Well lots of countries have had “limited relations with Iran for years” and that doesn’t seem to be related to the number of Jews in their countries. And what’s that about “large Jewish population”? Oh fact checkers of the New York Times, how many Jews does it take before you say a country has a “large Jewish population”?

Turning to the Book of Knowledge™, Wikipedia, we find:

Country or Territory Core Jewish Population Proportion of country population Enlarged Jewish Population Proportion of country population
 Israel 6,180,300 75.4% 6,332,900[2] 79.394%
 United States 5,400,000 – 6,800,000 2.11% 8,300,000[2] 2.644%
 Gibraltar 600 1.935%
 Uruguay 34,000[25] 1.134% 50,000
 Canada 380,000 1.089% 500,000 1.433%
 France 478,000 0.751% 600,000 0.943%
 Argentina 230,000[19] 0.575% 300,000

So while yes, Argentina does make the top 7 of countries with Jews as a percentage of total population (and what’s the deal with Gibraltar!!!), I’d hardly say that 230,000 Jews should really be seen as pushing a nation of 41m people around.

So do is there really a problem with Jews having undue influence and stoping the fine Argentinians exporting their beef and grain to Iran in return for cheap oil? Is it just possible that non-Jewish Argentinians were also upset by Iranian proxies blowing up Argentinians (who also happen to be Jews) or is the NYT implying that no Jews can really be completely Argentinian? Where have I heard that kind of canard before?

Oh dear New York Times, whatever did you mean by “large Jewish population”? Did you mean to say “Jewish problem” instead?

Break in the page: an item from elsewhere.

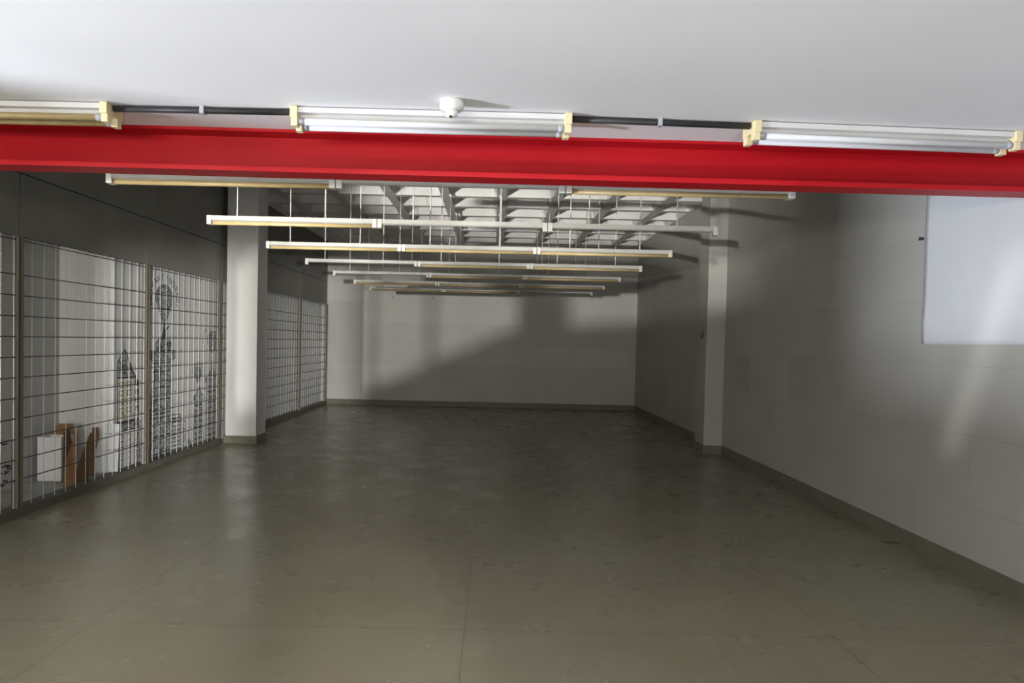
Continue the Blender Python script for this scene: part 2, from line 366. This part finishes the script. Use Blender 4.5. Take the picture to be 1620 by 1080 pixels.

9 thoughts on “Another New York Times Jewish Problem”

    1. Unless things have changed, I think Gibraltar may have the most religious (by percentage) Jewish population in the West.

  1. Too many Jews? Well, according to the Jewish reporters in the New York Times (and the other New York papers), there certainly are too many religious Jews in New York City, which is why the papers there have such a strong anti-Orthodox slant. You can contrast that with the Baltimore Sun, where the slant is (or was) reversed (unless they are reporting on Israel); presumably there aren’t enough religious Jews in Baltimore (which BTW has the highest Orthodox percentage of any major US city) to be a threat.

    Do you know that the New York Times, when reporting on the quest to get the UN to create a Jewish State, referred to Mizrachi (the Religious Zionist party, currently Jewish Home, more or less) as “ultra-Orthodox”? True story.